Businesses offering a reimbursement arrangement will have to file a form with the Internal Revenue Service.

“It’s another step you have to take,” he said.

Business owners also question what constitutes affordability.

“The million dollar question is ‘What’s it going to cost?’” Kole said.

Palm said he’s not getting the feeling the coverage is actually as affordable as the act intended. It may make insurance affordable to some people, but it could mean those in the middle will see a decrease in coverage.

“What’s making it affordable, and who is it affordable to?” he asked. “It’s just a great unknown.”

From his experience, Kole knows people will walk away from premiums as low as $100. The question, then, becomes what does the cost need to be to make people buy insurance?

Renewal rates are already starting to increase as the marketplace looks to take hold.

“We’ve seen in the last nine months, the average has been about 20 percent — and that’s being generous,” Kole said.

The broker who handles the insurance program at the Mechanicsburg chamber said the current program may not be offered because of the changes. An insurance plan without the same coverage may cost the same or it may be more, which Palm said penalizes the employee.

“There’s only two of us here,” he said. “Our coverage as it stands now, most likely, will not be available.”

SHOP

Business owners will have the option to take part in the Small Business Health Option Program (SHOP), which is part of the Health Insurance Marketplace. Designed for businesses with 50 or fewer employees, SHOP is a place where small businesses can compare price, coverage and quality of plans.

Employers buying health insurance through the SHOP marketplace may also qualify for a tax credit to help defray their premium costs. Hundreds of thousands of small businesses with fewer than 25 full-time-equivalent employees have already received a tax credit of up to 35 percent of their contribution to employees’ health insurance premiums.

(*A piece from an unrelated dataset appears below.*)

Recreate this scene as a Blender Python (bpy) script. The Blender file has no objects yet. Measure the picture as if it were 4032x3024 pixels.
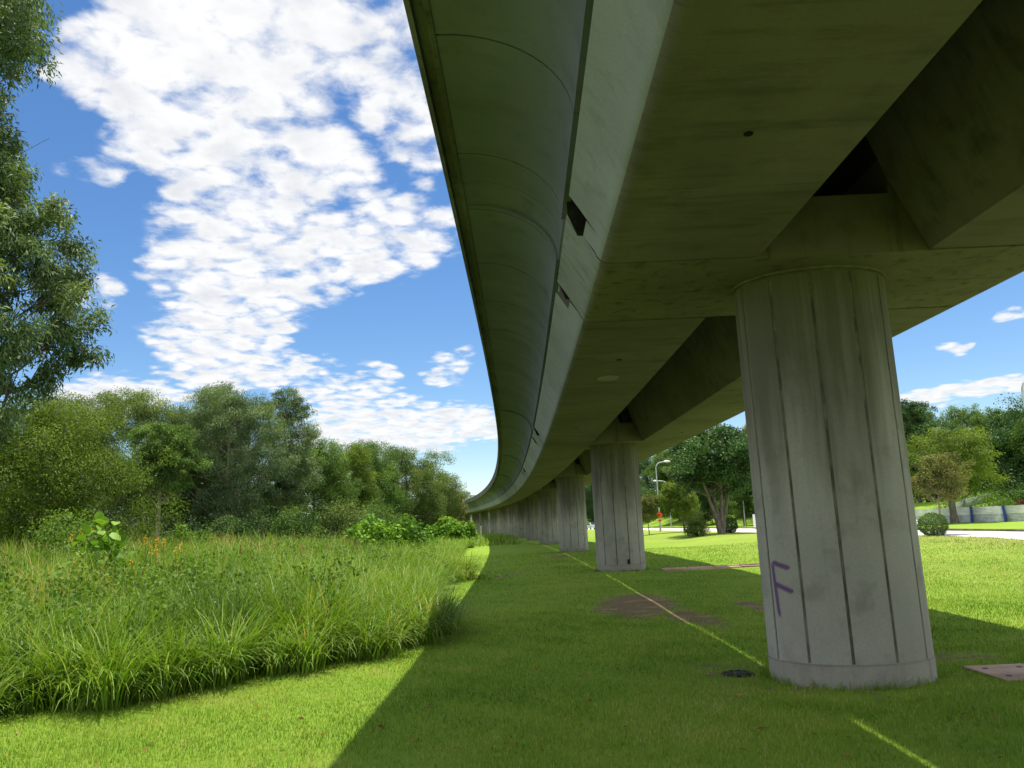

Beginning in 2014, this tax credit will be worth as much as 50 percent of the employer’s contribution to premiums and will be available only to those purchasing coverage through the SHOP.

Starting Tuesday, small businesses can begin the application process and get an overview of the available plans and premiums in their area. All functions for SHOP will be available in November, and if employers and employees enroll by Dec. 15, coverage will begin Jan. 1, 2014. Detailed information on the SHOP application and enrollment process are available at healthcare.gov.

Also starting Tuesday, a dedicated call center will offer extended hours of 9 a.m. to 7 p.m. Monday through Friday to offer assistance with small businesses’ applications.

Despite these announcements from the U.S. Department of Health and Human Services, there were reports late last week that the online system won’t be ready in time, and business owners will have to mail or fax their information for enrollment.

That uncertainty leads back to the constant questions on the minds of business owners.

“I have a feeling it’s going to be more of a hindrance than a help, at least at first, because of the lack of understanding and information about it,” Palm said.